Apakah Muhammadiyah merasa lelah mendidik bangsa? Sebagai sebuah organisasi, ia tak bisa merasa lelah. Muhammadiyah adalah realitas intersubjektif. Pertanyaannya bisa kita ganti. Apakah Pimpinan Muhammadiyah merasa lelah mendidik bangsa? Tentu. Tapi itulah passion. Itulah gairah. Itulah yang justru membuat mereka merasa hidup. Mereka buang jauh-jauh rasa lelah itu.
Muhammadiyah memang telah mendidik bangsa ini. Sejak awal berdirinya. Saat itu, Ahmad Dahlan, sang pendiri, meletakkan pondasi pendidikan Islam modern. Perpaduan antara model pendidikan Islam klasik (pesantren) dengan model pendidikan Barat. Jauh lebih daripada itu, ia meletakkan pondasi-pondasi pemikiran Islam modernis. Islam yang bersenyawa dengan kemajuan dan keutamaan hidup serta nilai-nilai kemanusiaan universal.
Ki Bagus Hadikusumo, tiga dekade kemudian, menjadi tokoh kunci kompromi penghapusan tujuh kata Pancasila menjadi sila pertama yang dewasa ini kita kenal. Ia menjadi tokoh yang aktif mempersiapkan kemerdekaan Republik Indonesia.

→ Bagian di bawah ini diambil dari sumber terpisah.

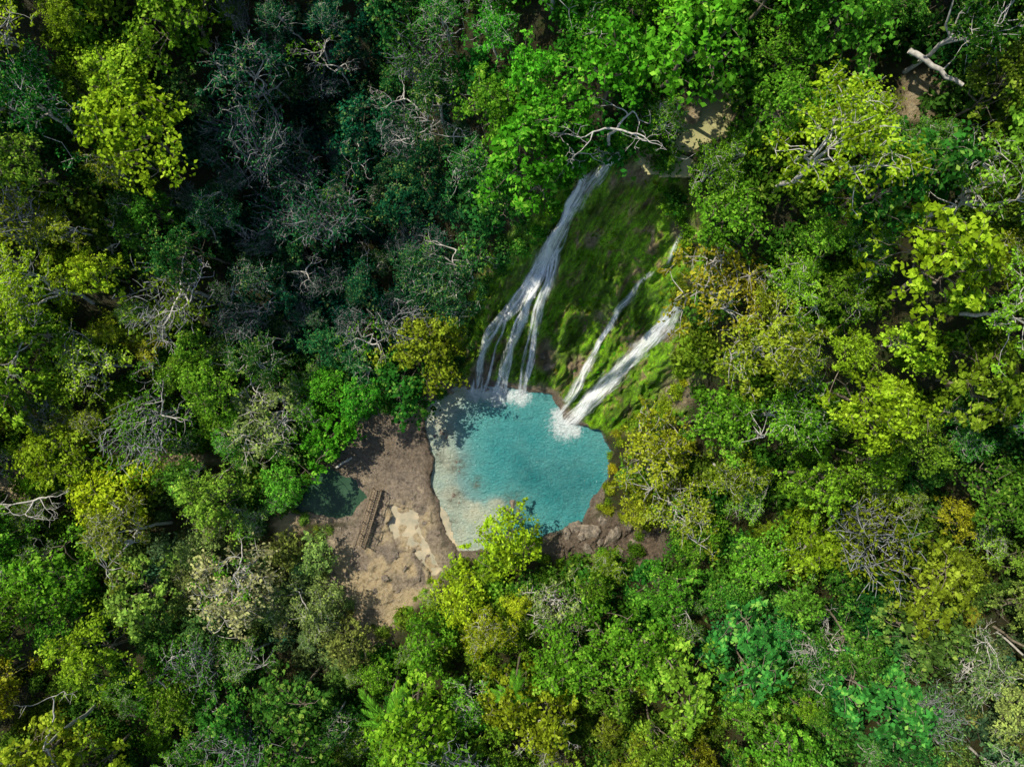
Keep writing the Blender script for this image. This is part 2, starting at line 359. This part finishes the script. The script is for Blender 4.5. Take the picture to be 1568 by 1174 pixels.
for u,v,rp,k,col,ht in KEY:
    x,y,z=solve(u,v,ht);zc=z+ht*.8;r=rp*K*(CAMH-zc)
    t=byk[k][R.integers(len(byk[k]))];sc=r/t[1]
    z0=z+ht-t[2]*sc
    put(t[3],'broadleaf_tree',x,y,min(z0,z+1.2),sc,(*col,1));placed.append((x,y,r*.9))
canopy=bpy.data.objects.new('rainforest_canopy',None);bpy.context.collection.objects.link(canopy)
NT=26000
X=R.uniform(-90,90,NT);Y=R.uniform(-72,72,NT);Z=Hf(X,Y)
PXa=np.zeros(6000);PYa=np.zeros(6000);PRa=np.zeros(6000);m=len(placed)
PXa[:m]=[p[0] for p in placed];PYa[:m]=[p[1] for p in placed];PRa[:m]=[p[2] for p in placed]
for i in range(NT):
    x,y,z=X[i],Y[i],Z[i];r=R.uniform(2.0,4.9)*(1.0 if i<11000 else(.72 if i<20000 else .5))
    ht=r*R.uniform(1.9,3.2)
    u,v=toPx(x,y,z+ht*.8)
    if abs(u-784)>1050 or abs(v-587)>820: continue
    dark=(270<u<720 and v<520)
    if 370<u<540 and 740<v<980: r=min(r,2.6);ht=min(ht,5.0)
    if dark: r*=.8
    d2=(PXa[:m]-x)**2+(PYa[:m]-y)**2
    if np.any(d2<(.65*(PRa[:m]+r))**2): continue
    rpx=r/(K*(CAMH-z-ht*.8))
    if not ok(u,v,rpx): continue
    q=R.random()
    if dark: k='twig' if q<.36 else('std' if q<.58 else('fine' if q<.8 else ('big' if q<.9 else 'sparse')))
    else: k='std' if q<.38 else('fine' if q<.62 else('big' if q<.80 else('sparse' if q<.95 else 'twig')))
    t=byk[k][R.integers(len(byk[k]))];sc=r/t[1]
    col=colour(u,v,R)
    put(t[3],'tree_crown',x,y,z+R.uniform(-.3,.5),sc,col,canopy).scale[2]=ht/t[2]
    PXa[m]=x;PYa[m]=y;PRa[m]=r;m+=1
    if R.random()<(.16 if dark else .10): put(BAREL[R.integers(4)] if R.random()<.45 else BARE[R.integers(4)],'bare_branches',x+R.normal(),y+R.normal(),z+.5,ht/11*R.uniform(.95,1.15),col,canopy).scale[0]*=.7
    if m>=5990: break
print('trees',m,time.time()-T0)
under=bpy.data.objects.new('undergrowth',None);bpy.context.collection.objects.link(under)
NS=2300
X=R.uniform(-66,66,NS);Y=R.uniform(-52,52,NS);Z=Hf(X,Y);cs=0
U,Vv=toPx(X,Y,Z+1);so=sd_poly(U,Vv,OPEN)
for i in range(NS):
    if so[i]<8 or abs(U[i]-784)>850 or abs(Vv[i]-587)>650 or not ok(U[i],Vv[i],12,.5): continue
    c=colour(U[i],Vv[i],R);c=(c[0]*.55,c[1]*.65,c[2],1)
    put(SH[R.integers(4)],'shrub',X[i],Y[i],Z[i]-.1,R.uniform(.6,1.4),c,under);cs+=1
for i in range(len(OPEN)):
    a=np.array(OPEN[i]);b=np.array(OPEN[(i+1)%len(OPEN)]);L_=np.linalg.norm(b-a);k=max(1,int(L_/11))
    for j in range(k):
        p=a+(b-a)*(j+R.random())/k+R.normal(size=2)*5
        if 690<p[0]<930 and 560<p[1]<680: continue
        x,y,z=drop(*p)
        if z<.1: continue
        c=colour(p[0],p[1],R)
        put(SH[R.integers(4)],'shrub',x,y,z-.2,R.uniform(.25,.65),c,under)
moss_p=bpy.data.objects.new('cliff_ferns',None);bpy.context.collection.objects.link(moss_p)
FALLS=[([(950,232),(905,275),(870,335),(832,400),(795,480),(762,600)],48),([(1045,455),(1000,515),(950,572),(868,648)],30)]
def nearfall(u,v):
    for pts,w in FALLS:
        for a,b in zip(pts[:-1],pts[1:]):
            a=np.array(a,float);b=np.array(b,float);t=np.clip(np.dot(np.array([u,v])-a,b-a)/np.dot(b-a,b-a),0,1)
            if np.linalg.norm(a+(b-a)*t-(u,v))<w*.75: return True
    return False
for i in range(1600):
    u=R.uniform(715,1060);v=R.uniform(230,650)
    if sd_poly(np.array([u]),np.array([v]),OPEN)[0]>-3 or nearfall(u,v): continue
    if fbm(np.array([u*.03]),np.array([v*.03]),5)[0]<.50: continue
    x,y,z=drop(u,v)
    if z<.8: continue
    o=put(SH[R.integers(4)],'fern_tuft',x,y,z-.10,R.uniform(.05,.17),(R.uniform(.06,.20),R.uniform(.18,.36),.012,1),moss_p)
    o.scale[2]*=.6
for u,v,rp,ht,lf in [(270,440,70,12,0),(955,160,75,11,0),(405,215,50,10,0),(40,765,55,10,0),(1300,1030,60,13,0),(1385,435,45,13,1),(400,100,45,11,1),(640,205,45,10,0),(210,560,40,11,1),(370,580,35,10,1),(930,20,55,11,1),(840,920,40,9,1),(1250,500,45,12,1),(1040,770,45,10,1),(560,530,45,10,1),(1180,430,45,13,1),(1000,690,45,11,1),(1250,870,50,13,1),(420,640,45,10,1),(360,880,60,11,1),(700,370,40,9,1),(520,300,40,9,1),(480,60,45,10,1),(610,130,45,9,0),(460,340,35,9,0),(560,400,35,9,0),(350,350,35,9,0),(690,190,40,9,0),(890,210,45,11,0),(510,90,45,11,0),(330,70,45,12,0)]:
    x,y,z=solve(u,v,ht);zc=z+ht*.85;r=rp*K*(CAMH-zc)
    put((BAREL if lf else BARE)[R.integers(4)],'bare_branched_tree',x,y,z+.9,r/4.4,(*GN,1))
for i,(u,v,ht,Lr) in enumerate([(590,1080,10,1.15),(797,1045,9,.85)]):
    x,y,z=solve(u,v,ht*1.2);o=put(PALMS[i],'palm_tree',x,y,z+1.9,ht/9,(.10,.28,.02,1));o.scale=(Lr,Lr,ht/9)
# ---------- ground sheet
def axis(lo,hi,fine,dl,dh):
    a=list(np.arange(dl,dh,fine));s=fine;x=dl
    while x>lo: s*=1.12;s=min(s,60);x-=s;a.insert(0,x)
    s=fine;x=dh
    while x<hi: a.append(x);s*=1.12;s=min(s,60);x+=s
    return np.array(a)
ax=axis(-1500,1500,.15,-27,21);ay=axis(-1500,1500,.15,-29,24)
GX,GY=np.meshgrid(ax,ay);gx=GX.ravel();gy=GY.ravel()
gz,cl,wt,wb,sp,ss,sh,stp=H(gx,gy,True)
nx,ny=len(ax),len(ay);I=np.arange(nx*ny).reshape(ny,nx)
F=np.stack([I[:-1,:-1],I[:-1,1:],I[1:,1:],I[1:,:-1]],-1).reshape(-1,4)
m_gr,nt=newmat('ground');n_=N(nt);tc=n_('ShaderNodeTexCoord').outputs['Object']
rot=n_('ShaderNodeMapping',{'Vector':tc,'Rotation':(0,0,math.radians(29.5))}).outputs[0]
st=n_('ShaderNodeMapping',{'Vector':rot,'Scale':(1,.42,.42)}).outputs[0]
st2=n_('ShaderNodeMapping',{'Vector':rot,'Scale':(1,.12,.12)}).outputs[0]
A_=lambda nm:n_('ShaderNodeAttribute',attribute_name=nm).outputs['Fac']
litter=ramp(n_,noise(n_,tc,1.2,5,.7),[(.3,(.02,.03,.01)),(.5,(.07,.06,.022)),(.62,(.04,.08,.012)),(.78,(.24,.16,.08))])
f1=noise(n_,st,.55,8,.75,.7);f2=noise(n_,st,2.8,7,.85,.2);f3=noise(n_,tc,6,4,.8);f5=noise(n_,st2,1.1,5,.7,.4)
moss=ramp(n_,f1,[(.33,(.04,.09,.006)),(.41,(.14,.32,.008)),(.46,(.28,.58,.014)),(.50,(.16,.38,.010)),(.53,(.28,.50,.02)),(.57,(.36,.33,.08)),(.61,(.46,.36,.19)),(.70,(.16,.12,.06))])
moss=mix(n_,.9,moss,ramp(n_,f2,[(.36,.18),(.5,1.0),(.64,2.0)]),'MULTIPLY')
moss=mix(n_,.8,moss,ramp(n_,f5,[(.40,.35),(.50,1.),(.62,1.6)]),'MULTIPLY')
moss=mix(n_,A_('brown'),moss,mix(n_,.9,(.46,.36,.22),ramp(n_,f2,[(.36,.2),(.5,.9),(.64,1.7)]),'MULTIPLY'))
rk=noise(n_,tc,.45,7,.68,.3);rk2=noise(n_,tc,2.4,8,.82)
rock=ramp(n_,rk,[(.3,(.22,.18,.15)),(.46,(.52,.42,.32)),(.56,(.40,.32,.24)),(.7,(.72,.58,.41))])
rock=mix(n_,.85,rock,ramp(n_,rk2,[(.36,.25),(.48,.85),(.66,1.5)]),'MULTIPLY')
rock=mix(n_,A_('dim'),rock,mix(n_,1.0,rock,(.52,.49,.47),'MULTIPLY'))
sand_sun=ramp(n_,rk2,[(.36,(.42,.30,.16)),(.5,(.76,.60,.37)),(.66,(.85,.72,.50))])
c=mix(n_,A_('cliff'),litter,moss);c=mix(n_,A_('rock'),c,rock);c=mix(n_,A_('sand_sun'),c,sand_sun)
hgt=math_(n_,'ADD',math_(n_,'MULTIPLY',f2,1.0),math_(n_,'MULTIPLY',f3,.6))
bp=n_('ShaderNodeBump',{'Strength':1.0,'Distance':.7,'Height':math_(n_,'ADD',hgt,math_(n_,'MULTIPLY',rk2,.5))})
wet=ramp(n_,f1,[(.42,.28),(.6,.65)])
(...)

Sekitar tiga dekade kemudian, Pak AR, tokoh zuhud nan sederhana itu, begitu dekat dengan Orde Baru. Yang orang banyak lihat, Muhammadiyah mendapatkan banyak bantuan dari Soeharto. Tapi, tak banyak orang yang melihat bahwa kedekatan Pak AR tidak membuat lidahnya kelu. Tidak membuat Pak AR mati karena ‘dipangku’ oleh model politik orang Jawa. Pak AR, sejak sebelum tahun 90, sudah matur kepada Soeharto. Untuk tidak memperpanjang masa jabatan. Bahkan, nasehat itu disampaikan dua kali secara begitu personal. Jauh sebelum kasak-kusuk suksesi kepemimpinan nasional digaungkan oleh tokoh Muhammadiyah selanjutnya, Amien Rais. Pak AR sudah melihat bahaya itu. Bahaya akan kepemimpinan yang terlalu lama. Pak AR mafhum betul, bahwa power tend to corrupt (kekuasaan itu condong pada budaya yang korup). Maka, sebagai sahabat, Pak AR tidak ingin Soeharto jatuh ke dalam lubang itu. Bahwa apa yang terjadi kemudian begitu berbeda, itu lain soal.

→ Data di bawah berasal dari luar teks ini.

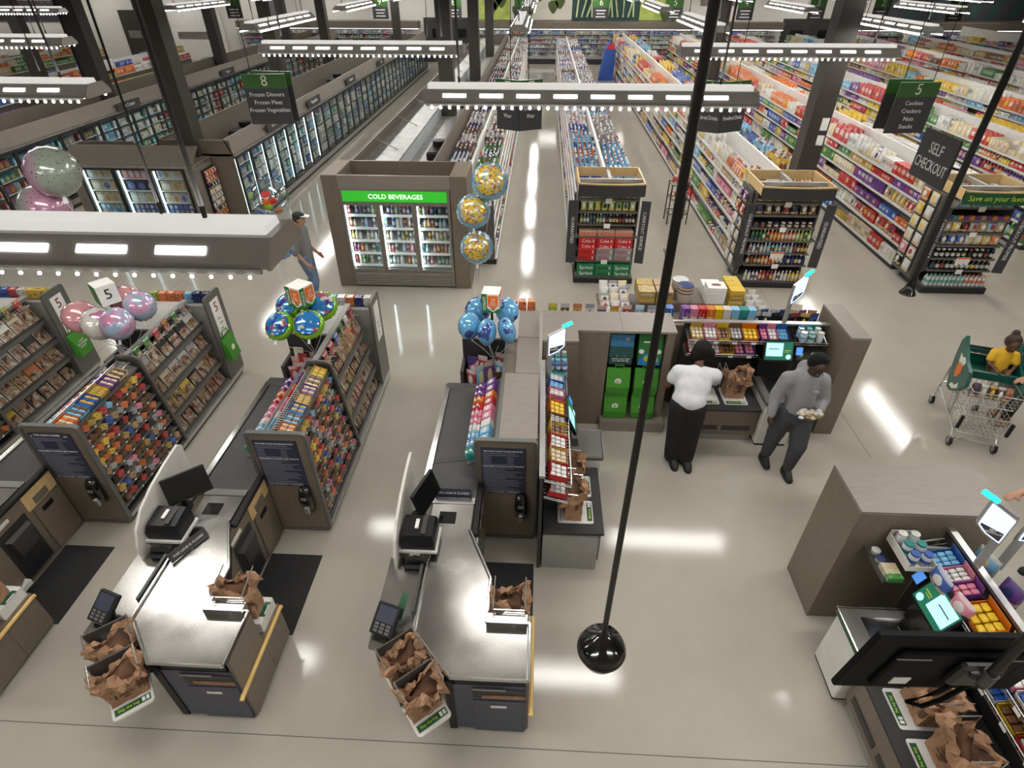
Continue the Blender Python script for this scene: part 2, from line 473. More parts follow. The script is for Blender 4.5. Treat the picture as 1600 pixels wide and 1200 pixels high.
    hs = t.new('ShaderNodeHueSaturation'); hs.inputs['Saturation'].default_value = 1.02 if style == 'box' else 0.9; hs.inputs['Value'].default_value = 0.80; t.link(c, hs.inputs['Color'])
    t.set(Base_Color=hs.outputs[0], Roughness=rough)
    return t.m
for st in ('box', 'bag', 'bottle', 'water', 'magazine', 'frozen', 'candy'):
    printmat('pk_' + st, st, 'object')
for st in ('box', 'bottle'):
    printmat('st_' + st, st, 'attr')

# foil and film balloons: a field colour with party blotches
def balloonmat(name, base, blots, scale=4.0, th=0.56):
    t = NT(name)
    tc = t.new('ShaderNodeTexCoord').outputs['Object']
    c = c4(base)
    for i, b in enumerate(blots):
        mp = t.new('ShaderNodeMapping'); mp.inputs['Location'].default_value = (i * 7.3, i * 3.1, i * 5.7); t.link(tc, mp.inputs[0])
        n = t.noise(scale * (1 + 0.35 * i), mp.outputs[0], 1)
        c = t.mix(t.math('GREATER_THAN', n.outputs[0], th), c, c4(b))
    t.set(Base_Color=c, Roughness=0.16, Metallic=0.25); t.bsdf.inputs['Coat Weight'].default_value = 0.6
    return t.m
balloonmat('foil_party', (0.16, 0.40, 0.60), [(0.72, 0.60, 0.08), (0.70, 0.68, 0.58), (0.42, 0.05, 0.03)], 5.0, 0.57)
balloonmat('foil_blue', (0.15, 0.42, 0.70), [(0.05, 0.08, 0.28)], 7.0, 0.60)
balloonmat('foil_green', (0.22, 0.48, 0.02), [], 3.0)
balloonmat('foil_face', (0.02, 0.20, 0.52), [(0.35, 0.10, 0.14), (0.06, 0.03, 0.20), (0.65, 0.60, 0.58)], 9.0, 0.62)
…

Muhammadiyah tak lelah mendidik bangsa. Di tahun 2019, di tengah arus polarisasi yang begitu besar, Muhammadiyah tak goyah walau sejenak. Tak bergeser walau sejengkal. Konsistensi pada netralitas dilakukan dengan begitu kokoh oleh para pimpinannya. Sikap Muhammadiyah ini dapat kita artikan bahwa Muhammadiyah, sekali lagi, tidak ingin larut dalam segregasi, lebih-lebih politik partisan.
Di 2024, Muhammadiyah kembali melakukan terobosan yang begitu apik. Dialog Terbuka dengan semua kontestan Capres – Cawapres merupakan upaya pendidikan politik dalam rangka mendidik bangsa supaya tak lepas dari relnya. Ketika masyarakat mulai terpecah, kendati perpecahannya mungkin tidak akan separah 2019, Muhammadiyah memilih untuk berdiri di tengah. Menjaga jarak yang sama dengan semua kontestan. Menjadi penyambung dan mediator jika terjadi segregasi.
Muhammadiyah memandang sama semua kontestan. Maka semua diundang. Semua diberikan waktu untuk bicara tentang kebangsaan, lalu diuji gagasannya oleh para ahli di bidang masing-masing. Muhammadiyah ingin mengajarkan, bahwa memilih orang harus berdasarkan pada gagasannya. Bukan berdasarkan gimik-gimik politik apalagi berdasarkan amplop barang seratus dua ratus ribu.